World Snooker Championship Preview: Selby an Obvious Choice but Fu Excellent Value

World Snooker Championship

As far as snooker’s long and winding season goes, all roads lead to the World Championship in April each year.

Here, the 64-man field has an opportunity to join the sport’s pantheon of greats, with the Crucible Theatre a fitting arena for such drama to unfold.

So where is the smart value ahead of the 2017 edition of this great tournament?

The Favourites

When previewing a World Championship we simply have to start with the best snooker player currently wielding a cue, and that is the ‘Jester from Leicester’: Mark Selby.

The 33-year-old is the current world number one and reigning world champion, and has already landed four ranking event titles this term including the UK Championship and the recent China Open.

Going into the Worlds in decent form is a prerequisite for success, and the manner in which Selby navigated his way through the field in China to lift the trophy suggests his game is in fine working order at present.

With seven majors to his name we don’t have to worry about his bottle or ability to perform when the spotlight is shining at its brightest, and as such Selby represents a fair favourite with most bookmakers at a best of 9/2 with BetFred and William Hill.

However a shorter 4/1 with Paddy Power and 10Bet can be found next to the name of Judd Trump but he represents less of an interest to punters. Undoubtedly talented, the left-hander has reached five finals already this term, triumphing in two: the European Masters and March’s Players Championship.

But it is his temperament, and that inability to rein in his natural ‘pot ‘em off the lampshade’ attitude, that could ultimately prevent Trump from achieving what he could/should in the game.

He simply gives too many frames away, and against players like Selby who are willing to grind him down ‘the Juddernaught’ is often found wanting. He’s only reached one final in seven visits to The Crucible, and quite frankly that record alone suggests his price of 4/1 should be avoided at all costs.

The Next Best

The undoubted choice of the public to win this tournament is Ronnie O’Sullivan. The Rocket may be one of snooker’s grand old dukes at the age of 41, but in winning The Masters back in January he served notice that there is life in the old dog yet.

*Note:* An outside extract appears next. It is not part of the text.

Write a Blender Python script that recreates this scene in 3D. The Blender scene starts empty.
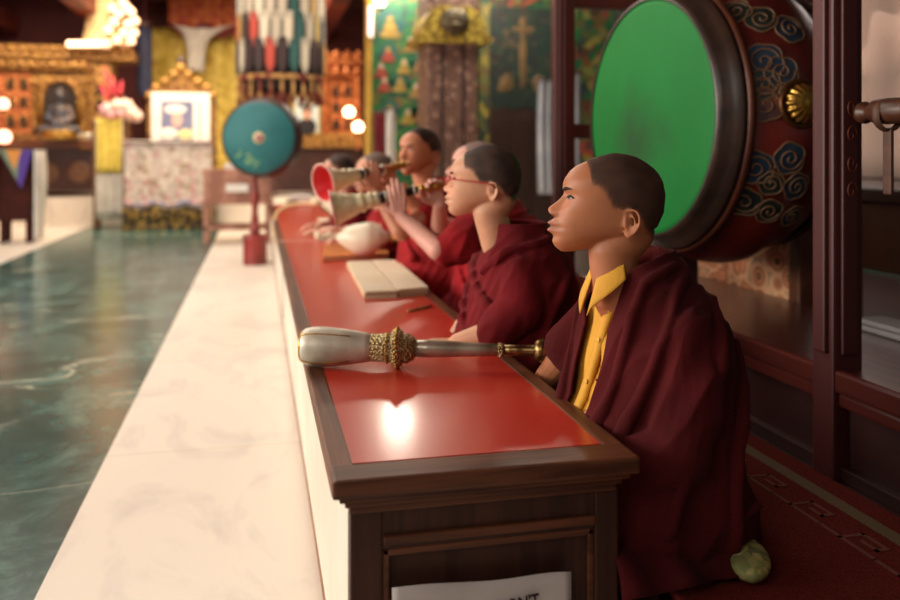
import bpy, bmesh, math, random
import numpy as np
from mathutils import Vector, Matrix, Euler, noise
R = math.radians
rnd = random.Random(7)
COL = bpy.context.scene.collection
# ------------------------------------------------------------------ camera frame
F = 850.0
TH = math.atan(192/850.0)
H = 1.05
CT, ST = math.cos(TH), math.sin(TH)
def ray(px, py):
    a = (px-450)/F
    return Vector((ST+a*CT, CT-a*ST, (155-py)/F))
def atY(px, py, Y):
    r = ray(px, py); t = Y/r.y
    return Vector((r.x*t, Y, H+r.z*t))
def atX(px, py, X):
    r = ray(px, py); t = X/r.x
    return Vector((X, r.y*t, H+r.z*t))
def atZ(px, py, z):
    r = ray(px, py); t = (z-H)/r.z
    return Vector((r.x*t, r.y*t, z))
def atD(px, py, d):
    r = ray(px, py)
    return Vector((r.x*d, r.y*d, H+r.z*d))
def s2l(c):
    return tuple(((x/255.0)/12.92 if x <= 10 else (((x/255.0)+.055)/1.055)**2.4) for x in c)

# ------------------------------------------------------------------ materials
MATS = {}
def nodes_mat(name):
    m = bpy.data.materials.new(name); m.use_nodes = True
    nt = m.node_tree
    return m, nt, nt.nodes['Principled BSDF']
def mat(name, c1, c2=None, scale=8, rough=.5, metal=0, bump=0, stretch=(1,1,1), detail=4, kind='noise', emis=0, spec=.5,
        ramp=None, sheen=0, coat=0, lo=.35, hi=.65, dist=0, bscale=None):
    """colours are sRGB 0..255 albedos"""
    if name in MATS: return MATS[name]
    m, nt, b = nodes_mat(name)
    N, L = nt.nodes, nt.links
    b.inputs['Roughness'].default_value = rough
    b.inputs['Metallic'].default_value = metal
    b.inputs['Specular IOR Level'].default_value = spec
    if sheen: b.inputs['Sheen Weight'].default_value = sheen
    if coat: b.inputs['Coat Weight'].default_value = coat; b.inputs['Coat Roughness'].default_value = .12
    A = s2l(c1)+(1,)
    b.inputs['Base Color'].default_value = A
    tc = N.new('ShaderNodeTexCoord'); mp = N.new('ShaderNodeMapping')
    mp.inputs['Scale'].default_value = stretch
    L.new(tc.outputs['Object'], mp.inputs['Vector'])
    def tex(kind, scale):
        if kind == 'noise':
            t = N.new('ShaderNodeTexNoise'); t.inputs['Scale'].default_value = scale; t.inputs['Detail'].default_value = detail
            t.inputs['Distortion'].default_value = dist
            L.new(mp.outputs[0], t.inputs['Vector']); return t.outputs['Fac']
        if kind == 'voronoi':
            t = N.new('ShaderNodeTexVoronoi'); t.inputs['Scale'].default_value = scale
            L.new(mp.outputs[0], t.inputs['Vector']); return t.outputs['Distance']
        if kind == 'cells':
            t = N.new('ShaderNodeTexVoronoi'); t.inputs['Scale'].default_value = scale
            L.new(mp.outputs[0], t.inputs['Vector'])
            s = N.new('ShaderNodeSeparateColor'); L.new(t.outputs['Color'], s.inputs[0]); return s.outputs[0]
        if kind == 'wave':
            t = N.new('ShaderNodeTexWave'); t.inputs['Scale'].default_value = scale; t.inputs['Distortion'].default_value = dist or 4
            t.inputs['Detail'].default_value = detail
            L.new(mp.outputs[0], t.inputs['Vector']); return t.outputs['Fac']
    if c2 is not None or ramp:
        f = tex(kind, scale)
        cr = N.new('ShaderNodeValToRGB')
        e = cr.color_ramp.elements
        if ramp:
            e[0].position = ramp[0][0]; e[0].color = s2l(ramp[0][1])+(1,)
            e[1].position = ramp[-1][0]; e[1].color = s2l(ramp[-1][1])+(1,)
            for p, c in ramp[1:-1]:
                q = e.new(p); q.color = s2l(c)+(1,)
        else:
            e[0].position = lo; e[0].color = A
            e[1].position = hi; e[1].color = s2l(c2)+(1,)
        L.new(f, cr.inputs[0]); L.new(cr.outputs[0], b.inputs['Base Color'])
        if emis: L.new(cr.outputs[0], b.inputs['Emission Color'])
    elif emis: b.inputs['Emission Color'].default_value = A
    if emis: b.inputs['Emission Strength'].default_value = emis
    if bump:
        f = tex('noise' if kind in ('noise', 'wave') else 'voronoi', bscale or scale)
        bp = N.new('ShaderNodeBump'); bp.inputs['Strength'].default_value = bump; bp.inputs['Distance'].default_value = .01
        L.new(f, bp.inputs['Height']); L.new(bp.outputs[0], b.inputs['Normal'])
    MATS[name] = m
    return m

# ------------------------------------------------------------------ mesh builder
class MB:
    def __init__(s): s.v = []; s.f = []; s.m = []; s.sm = []; s.mi = 0
    def add(s, vs, fs, smooth=False, mi=None):
        o = len(s.v); s.v += [tuple(v) for v in vs]
        s.f += [tuple(i+o for i in f) for f in fs]
        s.m += [s.mi if mi is None else mi]*len(fs); s.sm += [smooth]*len(fs); return s
    def box(s, a, b, M=None, mi=None):
        x0, y0, z0 = a; x1, y1, z1 = b
        vs = [Vector(p) for p in ((x0,y0,z0),(x1,y0,z0),(x1,y1,z0),(x0,y1,z0),(x0,y0,z1),(x1,y0,z1),(x1,y1,z1),(x0,y1,z1))]
        if M: vs = [M@v for v in vs]
        return s.add(vs, [(0,3,2,1),(4,5,6,7),(0,1,5,4),(1,2,6,5),(2,3,7,6),(3,0,4,7)], mi=mi)
    def rbox(s, a, b, r=.01, M=None, mi=None):
        bm = bmesh.new(); bmesh.ops.create_cube(bm, size=1)
        c = (Vector(a)+Vector(b))/2; d = Vector(b)-Vector(a)
        for v in bm.verts: v.co = Vector((v.co.x*d.x, v.co.y*d.y, v.co.z*d.z))+c
        r = min(r, min(d)*.49)
        bmesh.ops.bevel(bm, geom=list(bm.edges), offset=r, segments=2, affect='EDGES', profile=.6)
        vs = [(M@v.co if M else v.co.copy()) for v in bm.verts]
        bm.verts.index_update()
        fs = [tuple(v.index for v in f.verts) for f in bm.faces]; bm.free()
        return s.add(vs, fs, mi=mi)
    def rings(s, rings, cap=True, smooth=True, closed=True, mi=None):
        n = len(rings[0]); vs = [p for r in rings for p in r]; fs = []
        for i in range(len(rings)-1):
            for j in range(n if closed else n-1):
                k = (j+1) % n
                fs.append((i*n+j, i*n+k, (i+1)*n+k, (i+1)*n+j))
        if cap and closed:
            fs.append(tuple(reversed(range(n)))); fs.append(tuple((len(rings)-1)*n+j for j in range(n)))
        return s.add(vs, fs, smooth, mi)
    def lathe(s, prof, M=None, n=32, smooth=True, cap=True, mi=None, rib=0, ribn=0):
        """prof list of (r, z) around local Z"""
        rs = []
        for r, z in prof:
            ring = []
            for j in range(n):
                a = 2*math.pi*j/n; rr = r*(1+rib*math.cos(ribn*a)) if rib else r
                p = Vector((rr*math.cos(a), rr*math.sin(a), z)); ring.append(M@p if M else p)
            rs.append(ring)
        return s.rings(rs, cap, smooth, True, mi)
    def tube(s, pts, rad, n=10, cap=True, smooth=True, flat=1.0, up=None, mi=None):
        pts = [Vector(p) for p in pts]
        if not hasattr(rad, '__len__'): rad = [rad]*len(pts)
        rs = []; u = None
        for i, p in enumerate(pts):
            t = (pts[min(i+1, len(pts)-1)]-pts[max(i-1, 0)])
            if t.length < 1e-9: t = Vector((0,0,1))
            t.normalize()
            if u is None:
                u = Vector(up) if up else (Vector((0,0,1)) if abs(t.z) < .9 else Vector((1,0,0)))
            u = (u-t*u.dot(t)); u.normalize(); w = t.cross(u)
            rs.append([p+(u*math.cos(2*math.pi*j/n)*flat+w*math.sin(2*math.pi*j/n))*rad[i] for j in range(n)])
        return s.rings(rs, cap, smooth, True, mi)
    def ell(s, c, r, M=None, n=20, k=12, smooth=True, mi=None):
        c = Vector(c); 
        if not hasattr(r, '__len__'): r = (r, r, r)
        vs = [Vector((0,0,r[2]))]; 
        for i in range(1, k):
            t = math.pi*i/k
            for j in range(n):
                a = 2*math.pi*j/n
                vs.append(Vector((r[0]*math.sin(t)*math.cos(a), r[1]*math.sin(t)*math.sin(a), r[2]*math.cos(t))))
        vs.append(Vector((0,0,-r[2])))
        vs = [(M@v if M else v)+c for v in vs]; fs = []
        for j in range(n): fs.append((0, 1+j, 1+(j+1) % n))
        for i in range(k-2):
            for j in range(n):
                a = 1+i*n+j; b = 1+i*n+(j+1) % n
                fs.append((a, a+n, b+n, b))
        l = len(vs)-1; o = 1+(k-2)*n
        for j in range(n): fs.append((o+j, l, o+(j+1) % n))
        return s.add(vs, fs, smooth, mi)
    def prism(s, poly, a, b, M=None, smooth=False, mi=None):
        """poly (x,z) extruded in y from a to b"""
        n = len(poly)
        vs = [Vector((x, a, z)) for x, z in poly]+[Vector((x, b, z)) for x, z in poly]
        if M: vs = [M@v for v in vs]
        fs = [tuple(range(n)), tuple(reversed(range(n, 2*n)))]+[(i, i+n, (i+1) % n+n, (i+1) % n) for i in range(n)]
        return s.add(vs, fs, smooth, mi)
    def grid(s, fn, nu, nv, thick=None, smooth=True, mi=None):
        vs = [Vector(fn(i/nu, j/nv)) for i in range(nu+1) for j in range(nv+1)]
        fs = [(i*(nv+1)+j, (i+1)*(nv+1)+j, (i+1)*(nv+1)+j+1, i*(nv+1)+j+1) for i in range(nu) for j in range(nv)]
        if thick:
            t = Vector(thick); n = len(vs)
            vs2 = [v+t for v in vs]; W = nv+1
            fs2 = [tuple(reversed([a+n for a in f])) for f in fs]
            bd = [j for j in range(W)]+[i*W+nv for i in range(1, nu+1)]+[nu*W+j for j in range(nv-1, -1, -1)]+[i*W for i in range(nu-1, 0, -1)]
            side = [(bd[k], bd[(k+1) % len(bd)], bd[(k+1) % len(bd)]+n, bd[k]+n) for k in range(len(bd))]
            return s.add(vs+vs2, fs+fs2+side, smooth, mi)
        return s.add(vs, fs, smooth, mi)
    def mesh(s, name):
        me = bpy.data.meshes.new(name); me.from_pydata(s.v, [], s.f)
        me.polygons.foreach_set('material_index', s.m); me.polygons.foreach_set('use_smooth', s.sm)
        me.update()
        bm = bmesh.new(); bm.from_mesh(me); bmesh.ops.recalc_face_normals(bm, faces=bm.faces); bm.to_mesh(me); bm.free()
        return me
    def build(s, name, m, parent=None, loc=None, auto=True):
        me = s.mesh(name); o = bpy.data.objects.new(name, me)
        for q in (m if isinstance(m, (list, tuple)) else [m]): me.materials.append(q)
        COL.objects.link(o)
        if parent: o.parent = parent
        if loc is not None: o.location = loc
        return o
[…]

His record in the run-of-the-mill ranking events isn’t great this season, but in the two majors he has lifted the trophy in one and reached the final of the other (UK Championship). So, O’Sullivan is clearly raising his game when the big tournaments come around; intriguing ahead of his attempts to land a sixth world title.

Ding Junhui is, like Judd Trump, another young talent who is yet to fulfil his potential. The Chinaman has only reached a trio of ranking event finals in three years, winning one, and he has only made one major final since 2011; last year’s World Championship decider, where he was beaten 14-18 by Selby.

That lack of activity at the business end of tournaments is enough to put us off Ding for another year.

The Outsiders

If you are looking for a Crucible specialist to back then how about Barry Hawkins (18/1 with 10Bet)? The Hawk has one quarter-final, two semis and a final appearance to his name here in the past four years, and lifted the fairly prestigious World Grand Prix towards the tail-end of 2016.

Two former world champions who have shown signs of life this season are John Higgins (18/1 with SportingBet) and Shaun Murphy (22/1 with bet365 and Betway). Higgins hasn’t got beyond the third round of an event since December, but has claimed a pair of titles at the China Championship and Champion of Champions event.

Murphy, meanwhile, reached the last four of the UK Championship and won the Gibraltar Open in March.

But your best each way wager has to be Marco Fu (22/1 with Paddy Power), who has been consistently excellent this season. The Hong Kong king reached the semi-finals of both The Masters and the UK Championship, and ended a three year wait for a ranking event title at the Scottish Open in December. He is in better form than the vast majority in this field.